-- START --

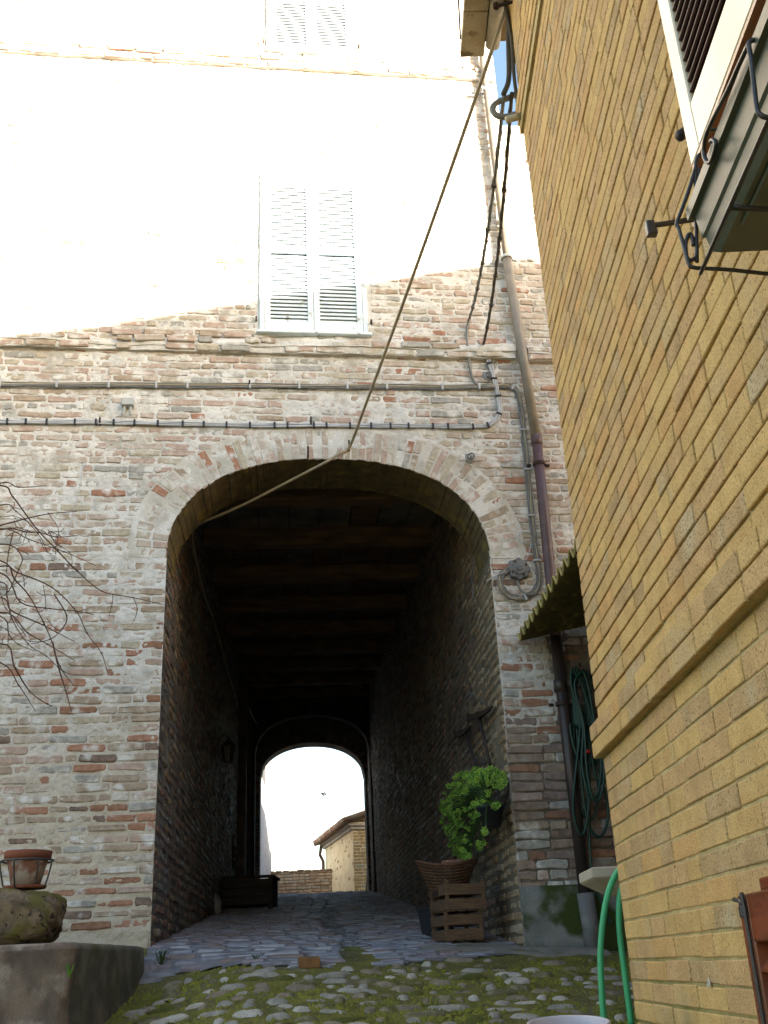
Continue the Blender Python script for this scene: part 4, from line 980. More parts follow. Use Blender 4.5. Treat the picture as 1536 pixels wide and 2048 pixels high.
L = [(1033, 186), (1026, 192), (1011, 198), (996, 204), (987, 212), (986, 222), (994, 231), (1010, 234), (1026, 230), (1046, 224)]
cable('cable_loop', [atY(x, y, 4.68) for x, y in L], .019, M_CABLEG, 'thick grey cable bent into a loop at the yellow house corner', 6)
# bundles fixed along the facade
def bundle(name, label, px, n, r_, m_, clips, cm, off=.02, cat='cable bundle', dz=.013):
    base = [fp(x, y, off) for x, y in px]; t_ = thing(name, base[len(base)//2], label, cat)
    S = spline(base, 8); T = np.gradient(np.array(S), axis=0); T /= np.linalg.norm(T, axis=1)[:, None]
    side = np.cross(T, FN)
    for k in range(n):
        q = MB(); o_ = (k-(n-1)/2)*dz
        q.tube([p+side[i]*(o_+.003*math.sin(i*.7+k*2))+FN*(.004*math.sin(i*.4+k)) for i, p in enumerate(S)], r_, 6); q.build('cable', m_ if isinstance(m_, bpy.types.Material) else m_[k % len(m_)], t_, True)
    Ls = np.concatenate([[0], np.cumsum(np.linalg.norm(np.diff(np.array(S), axis=0), axis=1))]); s_ = clips*.5
    while s_ < Ls[-1]:
        i = int(np.searchsorted(Ls, s_)); i = min(i, len(S)-1); q = MB(); q.box(S[i]+FN*.004, T[i]*.009, side[i]*(n*dz/2+.008), FN*.014, 0, .003); q.build('clip', cm, t_); s_ += clips*random.uniform(.85, 1.15)
    return t_
bundle('cable_bundle', 'upper grey cable bundle under the string course, turning down beside the drainpipe', [(-60, 767), (0, 768), (250, 770), (500, 771), (750, 773), (900, 774), (1000, 772), (1022, 773), (1034, 784), (1041, 810), (1047, 860), (1054, 930), (1060, 1000), (1066, 1060), (1072, 1110), (1078, 1150), (1074, 1175), (1058, 1190), (1035, 1196), (1012, 1186), (1001, 1168), (1003, 1150), (1015, 1140)], 4, .0075, [M_CABLEG, M_CABLE, M_CABLEG, M_OLDGREY], .42, M_CABLEW)
bundle('cable_bundle', 'lower white cable bundle with black clips just above the arch crown', [(-60, 843), (0, 843), (150, 844), (250, 845), (330, 847), (500, 850), (700, 851), (850, 852), (955, 853), (985, 845), (999, 825), (998, 800), (990, 765), (982, 735), (970, 702), (966, 690)], 3, .0085, M_CABLEW, .19, M_BLACK)
cable('wall_cable', [fp(937, 642, .03), fp(934, 665, .02), fp(936, 700, .02), fp(940, 735, .02), fp(947, 760, .02), fp(960, 772, .02), fp(990, 774, .02)], .014, M_CABLEG, 'grey cable running from the left twisted cable down to the upper bundle', 6)
cable('thin_wire', [fp(1008, 1150, .02), fp(1020, 1140, .03), fp(1052, 1118, .03), fp(1062, 1090, .02), fp(1064, 1078, .02), fp(1045, 1086, .02), fp(1036, 1075, .02), fp(1044, 1064, .02), fp(1062, 1066, .02)], .004, M_CABLEW, 'thin pale wire curling above the round junction fitting', 6)
cable('thin_wire', [fp(972, 1163, .02), fp(990, 1152, .03), fp(1012, 1143, .03), fp(1022, 1138, .03)], .004, M_CABLEW, 'thin pale wire from the arch edge to the round junction fitting', 6)
cable('wall_wire', [fp(1035, 1162, .03), fp(1040, 1178, .03), fp(1052, 1188, .03), fp(1064, 1190, .03)], .011, M_CABLEG, 'short grey cable curving out below the round junction fitting', 6)
cable('drooping_wire', [rp(948, 1115, .02), rp(944, 1150, .03), rp(946, 1190, .03), rp(952, 1205, .03), rp(944, 1240, .03)], .006, M_OLDGREY, 'thin grey wire drooping down the right passage wall near the mouth', 6)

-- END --

Repeat the material above in full and exactly, apart from the pictures.

ANSWER TO THIS EXERCISE:
Continue the Blender Python script for this scene: part 4, from line 980. More parts follow. Use Blender 4.5. Treat the picture as 1536 pixels wide and 2048 pixels high.
L = [(1033, 186), (1026, 192), (1011, 198), (996, 204), (987, 212), (986, 222), (994, 231), (1010, 234), (1026, 230), (1046, 224)]
cable('cable_loop', [atY(x, y, 4.68) for x, y in L], .019, M_CABLEG, 'thick grey cable bent into a loop at the yellow house corner', 6)
# bundles fixed along the facade
def bundle(name, label, px, n, r_, m_, clips, cm, off=.02, cat='cable bundle', dz=.013):
    base = [fp(x, y, off) for x, y in px]; t_ = thing(name, base[len(base)//2], label, cat)
    S = spline(base, 8); T = np.gradient(np.array(S), axis=0); T /= np.linalg.norm(T, axis=1)[:, None]
    side = np.cross(T, FN)
    for k in range(n):
        q = MB(); o_ = (k-(n-1)/2)*dz
        q.tube([p+side[i]*(o_+.003*math.sin(i*.7+k*2))+FN*(.004*math.sin(i*.4+k)) for i, p in enumerate(S)], r_, 6); q.build('cable', m_ if isinstance(m_, bpy.types.Material) else m_[k % len(m_)], t_, True)
    Ls = np.concatenate([[0], np.cumsum(np.linalg.norm(np.diff(np.array(S), axis=0), axis=1))]); s_ = clips*.5
    while s_ < Ls[-1]:
        i = int(np.searchsorted(Ls, s_)); i = min(i, len(S)-1); q = MB(); q.box(S[i]+FN*.004, T[i]*.009, side[i]*(n*dz/2+.008), FN*.014, 0, .003); q.build('clip', cm, t_); s_ += clips*random.uniform(.85, 1.15)
    return t_
bundle('cable_bundle', 'upper grey cable bundle under the string course, turning down beside the drainpipe', [(-60, 767), (0, 768), (250, 770), (500, 771), (750, 773), (900, 774), (1000, 772), (1022, 773), (1034, 784), (1041, 810), (1047, 860), (1054, 930), (1060, 1000), (1066, 1060), (1072, 1110), (1078, 1150), (1074, 1175), (1058, 1190), (1035, 1196), (1012, 1186), (1001, 1168), (1003, 1150), (1015, 1140)], 4, .0075, [M_CABLEG, M_CABLE, M_CABLEG, M_OLDGREY], .42, M_CABLEW)
bundle('cable_bundle', 'lower white cable bundle with black clips just above the arch crown', [(-60, 843), (0, 843), (150, 844), (250, 845), (330, 847), (500, 850), (700, 851), (850, 852), (955, 853), (985, 845), (999, 825), (998, 800), (990, 765), (982, 735), (970, 702), (966, 690)], 3, .0085, M_CABLEW, .19, M_BLACK)
cable('wall_cable', [fp(937, 642, .03), fp(934, 665, .02), fp(936, 700, .02), fp(940, 735, .02), fp(947, 760, .02), fp(960, 772, .02), fp(990, 774, .02)], .014, M_CABLEG, 'grey cable running from the left twisted cable down to the upper bundle', 6)
cable('thin_wire', [fp(1008, 1150, .02), fp(1020, 1140, .03), fp(1052, 1118, .03), fp(1062, 1090, .02), fp(1064, 1078, .02), fp(1045, 1086, .02), fp(1036, 1075, .02), fp(1044, 1064, .02), fp(1062, 1066, .02)], .004, M_CABLEW, 'thin pale wire curling above the round junction fitting', 6)
cable('thin_wire', [fp(972, 1163, .02), fp(990, 1152, .03), fp(1012, 1143, .03), fp(1022, 1138, .03)], .004, M_CABLEW, 'thin pale wire from the arch edge to the round junction fitting', 6)
cable('wall_wire', [fp(1035, 1162, .03), fp(1040, 1178, .03), fp(1052, 1188, .03), fp(1064, 1190, .03)], .011, M_CABLEG, 'short grey cable curving out below the round junction fitting', 6)
cable('drooping_wire', [rp(948, 1115, .02), rp(944, 1150, .03), rp(946, 1190, .03), rp(952, 1205, .03), rp(944, 1240, .03)], .006, M_OLDGREY, 'thin grey wire drooping down the right passage wall near the mouth', 6)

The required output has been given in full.